Debt fears for poorer households

credit cardsImage source, Getty Images
Image caption,

Credit cards can charge interest of 20% a year

A third of the lowest-income households in Britain have loans and credit card debts that outstrip the assets they hold, research has found.

This debt can become a problem to repay, even if the total amount borrowed is relatively low.

The Institute for Fiscal Studies (IFS) analysed official figures to estimate the extent of unmanageable debt.

Unsecured borrowing, such as loans, overdrafts and credit cards, has been rising by nearly 10% a year in the UK.

The IFS found that a quarter of very low-income households have high debt repayments or are behind on bills or repayments.

Helen Barnard, from the Joseph Rowntree Foundation, which commissioned the report, said: "The government, regulators and lenders need to not only look at increasing access to affordable credit, but also at the financial pressures that can lead families to take on debt in order to get by."

The report found that about half of British households have some unsecured debt.

Some 43% of this is loans from banks and other financial institutions, with credit and store card debt (25%) and hire purchase debt (21%) the other major contributors.

The majority of this debt could be paid off, the report found.

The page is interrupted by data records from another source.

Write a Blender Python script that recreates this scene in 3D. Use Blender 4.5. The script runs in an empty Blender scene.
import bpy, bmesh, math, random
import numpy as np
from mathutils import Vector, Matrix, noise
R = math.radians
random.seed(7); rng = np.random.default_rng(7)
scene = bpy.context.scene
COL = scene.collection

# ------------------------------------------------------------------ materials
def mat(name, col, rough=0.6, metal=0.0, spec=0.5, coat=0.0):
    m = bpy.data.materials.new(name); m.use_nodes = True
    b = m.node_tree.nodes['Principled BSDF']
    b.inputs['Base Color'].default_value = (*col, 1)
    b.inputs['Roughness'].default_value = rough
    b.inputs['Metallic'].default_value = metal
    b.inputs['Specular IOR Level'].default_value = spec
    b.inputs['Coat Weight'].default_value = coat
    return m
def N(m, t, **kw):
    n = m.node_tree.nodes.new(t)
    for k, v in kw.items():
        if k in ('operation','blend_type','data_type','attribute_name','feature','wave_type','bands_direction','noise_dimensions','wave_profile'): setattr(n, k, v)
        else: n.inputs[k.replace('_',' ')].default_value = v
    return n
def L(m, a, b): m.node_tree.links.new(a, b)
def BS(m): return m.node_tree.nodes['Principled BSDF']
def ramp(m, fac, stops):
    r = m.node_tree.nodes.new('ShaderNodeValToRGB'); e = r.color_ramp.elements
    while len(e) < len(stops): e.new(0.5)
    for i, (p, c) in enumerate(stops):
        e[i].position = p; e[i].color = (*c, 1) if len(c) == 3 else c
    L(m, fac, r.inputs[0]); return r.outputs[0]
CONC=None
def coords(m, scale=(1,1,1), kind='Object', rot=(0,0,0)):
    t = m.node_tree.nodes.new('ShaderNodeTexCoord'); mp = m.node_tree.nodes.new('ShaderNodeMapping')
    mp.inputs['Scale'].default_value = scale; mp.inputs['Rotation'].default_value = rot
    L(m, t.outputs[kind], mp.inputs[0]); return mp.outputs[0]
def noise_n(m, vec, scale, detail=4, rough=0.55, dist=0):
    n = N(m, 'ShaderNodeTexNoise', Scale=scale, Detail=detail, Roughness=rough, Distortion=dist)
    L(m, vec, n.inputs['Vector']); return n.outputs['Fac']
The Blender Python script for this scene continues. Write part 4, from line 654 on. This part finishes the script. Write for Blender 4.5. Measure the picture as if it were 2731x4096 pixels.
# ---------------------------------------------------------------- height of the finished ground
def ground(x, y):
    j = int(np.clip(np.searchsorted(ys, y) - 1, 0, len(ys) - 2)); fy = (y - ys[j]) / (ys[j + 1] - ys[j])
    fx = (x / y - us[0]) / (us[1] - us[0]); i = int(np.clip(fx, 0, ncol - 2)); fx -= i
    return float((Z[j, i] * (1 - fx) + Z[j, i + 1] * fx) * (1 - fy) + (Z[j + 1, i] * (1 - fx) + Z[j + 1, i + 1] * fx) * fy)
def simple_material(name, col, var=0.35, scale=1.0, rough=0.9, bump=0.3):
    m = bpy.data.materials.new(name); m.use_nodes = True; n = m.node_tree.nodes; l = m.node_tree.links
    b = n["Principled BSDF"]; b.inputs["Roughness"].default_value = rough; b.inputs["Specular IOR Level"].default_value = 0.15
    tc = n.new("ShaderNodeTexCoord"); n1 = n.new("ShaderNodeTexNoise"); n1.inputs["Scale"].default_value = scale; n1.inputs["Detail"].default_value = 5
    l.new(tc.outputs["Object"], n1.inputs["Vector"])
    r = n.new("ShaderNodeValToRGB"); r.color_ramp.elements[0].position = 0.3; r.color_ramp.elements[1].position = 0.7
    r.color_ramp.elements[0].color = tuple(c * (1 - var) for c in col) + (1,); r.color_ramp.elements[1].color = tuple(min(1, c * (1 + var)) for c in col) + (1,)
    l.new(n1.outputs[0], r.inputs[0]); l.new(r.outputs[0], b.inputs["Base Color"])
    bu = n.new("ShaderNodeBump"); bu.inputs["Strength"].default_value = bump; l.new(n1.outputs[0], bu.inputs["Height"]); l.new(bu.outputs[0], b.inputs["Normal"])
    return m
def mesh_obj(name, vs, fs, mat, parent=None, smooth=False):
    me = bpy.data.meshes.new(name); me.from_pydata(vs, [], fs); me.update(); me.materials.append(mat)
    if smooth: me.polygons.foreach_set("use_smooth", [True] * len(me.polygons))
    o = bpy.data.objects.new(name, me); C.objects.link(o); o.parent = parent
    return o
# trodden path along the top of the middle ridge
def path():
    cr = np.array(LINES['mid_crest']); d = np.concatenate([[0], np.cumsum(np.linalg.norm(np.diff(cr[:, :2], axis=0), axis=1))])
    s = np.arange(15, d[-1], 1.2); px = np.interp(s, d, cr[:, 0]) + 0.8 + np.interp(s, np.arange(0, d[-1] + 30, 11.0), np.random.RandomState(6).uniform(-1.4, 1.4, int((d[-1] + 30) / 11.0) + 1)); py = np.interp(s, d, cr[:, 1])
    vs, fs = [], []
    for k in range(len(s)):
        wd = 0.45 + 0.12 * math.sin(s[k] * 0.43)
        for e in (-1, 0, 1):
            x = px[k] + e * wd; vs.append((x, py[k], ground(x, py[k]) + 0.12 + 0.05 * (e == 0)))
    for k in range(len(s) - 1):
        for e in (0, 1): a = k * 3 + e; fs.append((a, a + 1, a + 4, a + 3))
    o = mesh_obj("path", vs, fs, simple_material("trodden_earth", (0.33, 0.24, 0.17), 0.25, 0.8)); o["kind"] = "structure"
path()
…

"More than 60% of unsecured debt is held by households with above-average incomes, and more than half of households with unsecured debts have more than enough financial assets to pay them off," it said.

Image source, Getty Images

The problems emerged, it said, for households that were already behind on making debt repayments or that spent a large amount of their income on servicing debts.

The report suggested:

  • Young adults aged in their 20s were more likely to be in households with problem debt than older people

  • Low-educated young adults were particularly likely to be struggling

  • Debt problems tended to be more persistent for low-income households

"Debt looks like a real problem for a significant minority of those on low incomes, who are not keeping up with bills and, or, spending high fractions of their disposable income on debt repayment," said the author of the IFS report, David Sturrock.

"Headline numbers are no guide to the scale of problem debt. Distinguishing between debts that are entirely appropriate and those that look unmanageable is crucial."